Give back the full material, exactly as it reads.

※

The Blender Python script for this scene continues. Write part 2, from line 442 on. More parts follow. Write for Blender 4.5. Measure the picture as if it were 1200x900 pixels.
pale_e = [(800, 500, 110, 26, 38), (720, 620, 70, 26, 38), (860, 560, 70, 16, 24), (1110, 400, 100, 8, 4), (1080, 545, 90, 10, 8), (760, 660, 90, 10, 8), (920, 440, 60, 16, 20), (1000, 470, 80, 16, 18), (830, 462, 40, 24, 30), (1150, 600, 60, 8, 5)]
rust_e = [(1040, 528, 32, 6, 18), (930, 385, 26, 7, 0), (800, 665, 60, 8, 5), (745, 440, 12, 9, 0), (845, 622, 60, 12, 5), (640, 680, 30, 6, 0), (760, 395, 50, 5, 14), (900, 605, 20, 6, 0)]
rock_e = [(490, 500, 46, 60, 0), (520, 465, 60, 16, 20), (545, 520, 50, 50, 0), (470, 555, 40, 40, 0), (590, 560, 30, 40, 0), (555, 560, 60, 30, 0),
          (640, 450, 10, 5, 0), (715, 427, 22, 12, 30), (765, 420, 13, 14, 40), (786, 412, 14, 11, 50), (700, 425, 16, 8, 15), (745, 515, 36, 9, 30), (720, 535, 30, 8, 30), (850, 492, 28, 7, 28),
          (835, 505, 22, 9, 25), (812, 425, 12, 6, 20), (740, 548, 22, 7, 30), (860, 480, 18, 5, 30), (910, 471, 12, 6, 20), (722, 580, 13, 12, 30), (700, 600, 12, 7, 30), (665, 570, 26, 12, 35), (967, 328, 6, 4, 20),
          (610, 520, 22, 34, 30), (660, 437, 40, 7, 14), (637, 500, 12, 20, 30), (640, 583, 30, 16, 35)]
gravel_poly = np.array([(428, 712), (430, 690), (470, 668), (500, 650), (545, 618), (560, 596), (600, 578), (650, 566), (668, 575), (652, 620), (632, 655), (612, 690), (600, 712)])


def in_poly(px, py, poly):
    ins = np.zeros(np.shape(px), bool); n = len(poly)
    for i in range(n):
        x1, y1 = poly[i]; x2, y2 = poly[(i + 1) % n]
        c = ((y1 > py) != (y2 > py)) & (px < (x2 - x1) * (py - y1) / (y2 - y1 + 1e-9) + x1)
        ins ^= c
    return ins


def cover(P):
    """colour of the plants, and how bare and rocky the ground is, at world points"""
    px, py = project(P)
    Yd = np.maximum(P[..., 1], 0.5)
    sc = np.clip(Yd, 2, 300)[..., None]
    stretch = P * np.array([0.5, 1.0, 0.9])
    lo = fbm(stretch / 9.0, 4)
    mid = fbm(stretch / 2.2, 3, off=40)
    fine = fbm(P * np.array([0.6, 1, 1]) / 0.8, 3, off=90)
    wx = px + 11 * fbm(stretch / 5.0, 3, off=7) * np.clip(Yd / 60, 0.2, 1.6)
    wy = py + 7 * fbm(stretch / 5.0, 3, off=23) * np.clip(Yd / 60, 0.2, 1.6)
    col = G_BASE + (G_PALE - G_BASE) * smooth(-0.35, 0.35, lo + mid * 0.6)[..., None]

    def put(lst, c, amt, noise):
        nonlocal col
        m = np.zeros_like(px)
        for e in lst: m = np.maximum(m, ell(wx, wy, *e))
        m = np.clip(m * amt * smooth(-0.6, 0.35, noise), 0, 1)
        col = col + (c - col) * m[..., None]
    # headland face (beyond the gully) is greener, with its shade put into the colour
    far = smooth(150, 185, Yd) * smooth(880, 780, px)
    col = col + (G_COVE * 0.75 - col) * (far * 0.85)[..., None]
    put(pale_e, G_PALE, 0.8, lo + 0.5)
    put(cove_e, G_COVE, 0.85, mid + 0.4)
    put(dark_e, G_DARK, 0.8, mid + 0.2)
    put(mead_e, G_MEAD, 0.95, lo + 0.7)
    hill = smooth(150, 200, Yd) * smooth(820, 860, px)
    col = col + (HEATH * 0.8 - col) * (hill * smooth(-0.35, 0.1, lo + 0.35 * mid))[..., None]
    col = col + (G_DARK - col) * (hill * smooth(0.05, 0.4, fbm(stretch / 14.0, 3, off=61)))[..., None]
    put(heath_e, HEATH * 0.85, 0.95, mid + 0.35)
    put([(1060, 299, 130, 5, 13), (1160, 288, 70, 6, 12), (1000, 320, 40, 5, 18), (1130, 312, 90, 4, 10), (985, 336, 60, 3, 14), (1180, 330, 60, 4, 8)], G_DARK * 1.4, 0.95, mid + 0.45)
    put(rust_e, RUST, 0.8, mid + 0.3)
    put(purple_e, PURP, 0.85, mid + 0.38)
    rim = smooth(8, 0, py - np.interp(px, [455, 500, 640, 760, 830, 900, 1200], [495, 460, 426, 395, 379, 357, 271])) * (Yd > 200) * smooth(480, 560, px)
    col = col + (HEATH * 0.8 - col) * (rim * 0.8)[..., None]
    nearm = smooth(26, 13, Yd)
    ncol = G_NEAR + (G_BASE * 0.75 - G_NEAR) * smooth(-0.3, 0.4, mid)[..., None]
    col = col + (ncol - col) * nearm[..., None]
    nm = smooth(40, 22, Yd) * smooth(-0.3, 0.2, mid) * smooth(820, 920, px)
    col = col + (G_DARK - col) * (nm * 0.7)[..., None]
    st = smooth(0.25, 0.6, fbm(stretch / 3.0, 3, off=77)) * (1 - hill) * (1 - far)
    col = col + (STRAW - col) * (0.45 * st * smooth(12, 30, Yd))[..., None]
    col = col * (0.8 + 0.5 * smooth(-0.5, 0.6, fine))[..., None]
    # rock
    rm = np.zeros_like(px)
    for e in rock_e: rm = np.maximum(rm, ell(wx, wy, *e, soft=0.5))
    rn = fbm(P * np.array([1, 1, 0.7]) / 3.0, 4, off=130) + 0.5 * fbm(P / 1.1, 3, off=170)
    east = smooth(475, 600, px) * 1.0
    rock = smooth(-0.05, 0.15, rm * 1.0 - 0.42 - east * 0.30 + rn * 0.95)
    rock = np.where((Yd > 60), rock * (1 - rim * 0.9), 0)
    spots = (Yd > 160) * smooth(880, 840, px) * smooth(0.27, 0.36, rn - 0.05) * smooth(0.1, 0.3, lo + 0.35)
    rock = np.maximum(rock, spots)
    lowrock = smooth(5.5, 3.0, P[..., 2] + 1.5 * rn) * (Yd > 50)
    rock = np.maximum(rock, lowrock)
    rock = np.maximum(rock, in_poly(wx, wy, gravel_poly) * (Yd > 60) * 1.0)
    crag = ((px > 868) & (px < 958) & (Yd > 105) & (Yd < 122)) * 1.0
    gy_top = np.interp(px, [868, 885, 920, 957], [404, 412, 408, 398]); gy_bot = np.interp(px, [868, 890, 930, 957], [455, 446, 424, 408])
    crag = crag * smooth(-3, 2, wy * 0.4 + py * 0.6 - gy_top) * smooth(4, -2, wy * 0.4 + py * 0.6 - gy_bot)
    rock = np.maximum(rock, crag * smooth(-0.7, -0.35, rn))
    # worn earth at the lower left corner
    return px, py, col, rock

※

### EXERCISE ANSWER:
The Blender Python script for this scene continues. Write part 2, from line 442 on. More parts follow. Write for Blender 4.5. Measure the picture as if it were 1200x900 pixels.
pale_e = [(800, 500, 110, 26, 38), (720, 620, 70, 26, 38), (860, 560, 70, 16, 24), (1110, 400, 100, 8, 4), (1080, 545, 90, 10, 8), (760, 660, 90, 10, 8), (920, 440, 60, 16, 20), (1000, 470, 80, 16, 18), (830, 462, 40, 24, 30), (1150, 600, 60, 8, 5)]
rust_e = [(1040, 528, 32, 6, 18), (930, 385, 26, 7, 0), (800, 665, 60, 8, 5), (745, 440, 12, 9, 0), (845, 622, 60, 12, 5), (640, 680, 30, 6, 0), (760, 395, 50, 5, 14), (900, 605, 20, 6, 0)]
rock_e = [(490, 500, 46, 60, 0), (520, 465, 60, 16, 20), (545, 520, 50, 50, 0), (470, 555, 40, 40, 0), (590, 560, 30, 40, 0), (555, 560, 60, 30, 0),
          (640, 450, 10, 5, 0), (715, 427, 22, 12, 30), (765, 420, 13, 14, 40), (786, 412, 14, 11, 50), (700, 425, 16, 8, 15), (745, 515, 36, 9, 30), (720, 535, 30, 8, 30), (850, 492, 28, 7, 28),
          (835, 505, 22, 9, 25), (812, 425, 12, 6, 20), (740, 548, 22, 7, 30), (860, 480, 18, 5, 30), (910, 471, 12, 6, 20), (722, 580, 13, 12, 30), (700, 600, 12, 7, 30), (665, 570, 26, 12, 35), (967, 328, 6, 4, 20),
          (610, 520, 22, 34, 30), (660, 437, 40, 7, 14), (637, 500, 12, 20, 30), (640, 583, 30, 16, 35)]
gravel_poly = np.array([(428, 712), (430, 690), (470, 668), (500, 650), (545, 618), (560, 596), (600, 578), (650, 566), (668, 575), (652, 620), (632, 655), (612, 690), (600, 712)])


def in_poly(px, py, poly):
    ins = np.zeros(np.shape(px), bool); n = len(poly)
    for i in range(n):
        x1, y1 = poly[i]; x2, y2 = poly[(i + 1) % n]
        c = ((y1 > py) != (y2 > py)) & (px < (x2 - x1) * (py - y1) / (y2 - y1 + 1e-9) + x1)
        ins ^= c
    return ins


def cover(P):
    """colour of the plants, and how bare and rocky the ground is, at world points"""
    px, py = project(P)
    Yd = np.maximum(P[..., 1], 0.5)
    sc = np.clip(Yd, 2, 300)[..., None]
    stretch = P * np.array([0.5, 1.0, 0.9])
    lo = fbm(stretch / 9.0, 4)
    mid = fbm(stretch / 2.2, 3, off=40)
    fine = fbm(P * np.array([0.6, 1, 1]) / 0.8, 3, off=90)
    wx = px + 11 * fbm(stretch / 5.0, 3, off=7) * np.clip(Yd / 60, 0.2, 1.6)
    wy = py + 7 * fbm(stretch / 5.0, 3, off=23) * np.clip(Yd / 60, 0.2, 1.6)
    col = G_BASE + (G_PALE - G_BASE) * smooth(-0.35, 0.35, lo + mid * 0.6)[..., None]

    def put(lst, c, amt, noise):
        nonlocal col
        m = np.zeros_like(px)
        for e in lst: m = np.maximum(m, ell(wx, wy, *e))
        m = np.clip(m * amt * smooth(-0.6, 0.35, noise), 0, 1)
        col = col + (c - col) * m[..., None]
    # headland face (beyond the gully) is greener, with its shade put into the colour
    far = smooth(150, 185, Yd) * smooth(880, 780, px)
    col = col + (G_COVE * 0.75 - col) * (far * 0.85)[..., None]
    put(pale_e, G_PALE, 0.8, lo + 0.5)
    put(cove_e, G_COVE, 0.85, mid + 0.4)
    put(dark_e, G_DARK, 0.8, mid + 0.2)
    put(mead_e, G_MEAD, 0.95, lo + 0.7)
    hill = smooth(150, 200, Yd) * smooth(820, 860, px)
    col = col + (HEATH * 0.8 - col) * (hill * smooth(-0.35, 0.1, lo + 0.35 * mid))[..., None]
    col = col + (G_DARK - col) * (hill * smooth(0.05, 0.4, fbm(stretch / 14.0, 3, off=61)))[..., None]
    put(heath_e, HEATH * 0.85, 0.95, mid + 0.35)
    put([(1060, 299, 130, 5, 13), (1160, 288, 70, 6, 12), (1000, 320, 40, 5, 18), (1130, 312, 90, 4, 10), (985, 336, 60, 3, 14), (1180, 330, 60, 4, 8)], G_DARK * 1.4, 0.95, mid + 0.45)
    put(rust_e, RUST, 0.8, mid + 0.3)
    put(purple_e, PURP, 0.85, mid + 0.38)
    rim = smooth(8, 0, py - np.interp(px, [455, 500, 640, 760, 830, 900, 1200], [495, 460, 426, 395, 379, 357, 271])) * (Yd > 200) * smooth(480, 560, px)
    col = col + (HEATH * 0.8 - col) * (rim * 0.8)[..., None]
    nearm = smooth(26, 13, Yd)
    ncol = G_NEAR + (G_BASE * 0.75 - G_NEAR) * smooth(-0.3, 0.4, mid)[..., None]
    col = col + (ncol - col) * nearm[..., None]
    nm = smooth(40, 22, Yd) * smooth(-0.3, 0.2, mid) * smooth(820, 920, px)
    col = col + (G_DARK - col) * (nm * 0.7)[..., None]
    st = smooth(0.25, 0.6, fbm(stretch / 3.0, 3, off=77)) * (1 - hill) * (1 - far)
    col = col + (STRAW - col) * (0.45 * st * smooth(12, 30, Yd))[..., None]
    col = col * (0.8 + 0.5 * smooth(-0.5, 0.6, fine))[..., None]
    # rock
    rm = np.zeros_like(px)
    for e in rock_e: rm = np.maximum(rm, ell(wx, wy, *e, soft=0.5))
    rn = fbm(P * np.array([1, 1, 0.7]) / 3.0, 4, off=130) + 0.5 * fbm(P / 1.1, 3, off=170)
    east = smooth(475, 600, px) * 1.0
    rock = smooth(-0.05, 0.15, rm * 1.0 - 0.42 - east * 0.30 + rn * 0.95)
    rock = np.where((Yd > 60), rock * (1 - rim * 0.9), 0)
    spots = (Yd > 160) * smooth(880, 840, px) * smooth(0.27, 0.36, rn - 0.05) * smooth(0.1, 0.3, lo + 0.35)
    rock = np.maximum(rock, spots)
    lowrock = smooth(5.5, 3.0, P[..., 2] + 1.5 * rn) * (Yd > 50)
    rock = np.maximum(rock, lowrock)
    rock = np.maximum(rock, in_poly(wx, wy, gravel_poly) * (Yd > 60) * 1.0)
    crag = ((px > 868) & (px < 958) & (Yd > 105) & (Yd < 122)) * 1.0
    gy_top = np.interp(px, [868, 885, 920, 957], [404, 412, 408, 398]); gy_bot = np.interp(px, [868, 890, 930, 957], [455, 446, 424, 408])
    crag = crag * smooth(-3, 2, wy * 0.4 + py * 0.6 - gy_top) * smooth(4, -2, wy * 0.4 + py * 0.6 - gy_bot)
    rock = np.maximum(rock, crag * smooth(-0.7, -0.35, rn))
    # worn earth at the lower left corner
    return px, py, col, rock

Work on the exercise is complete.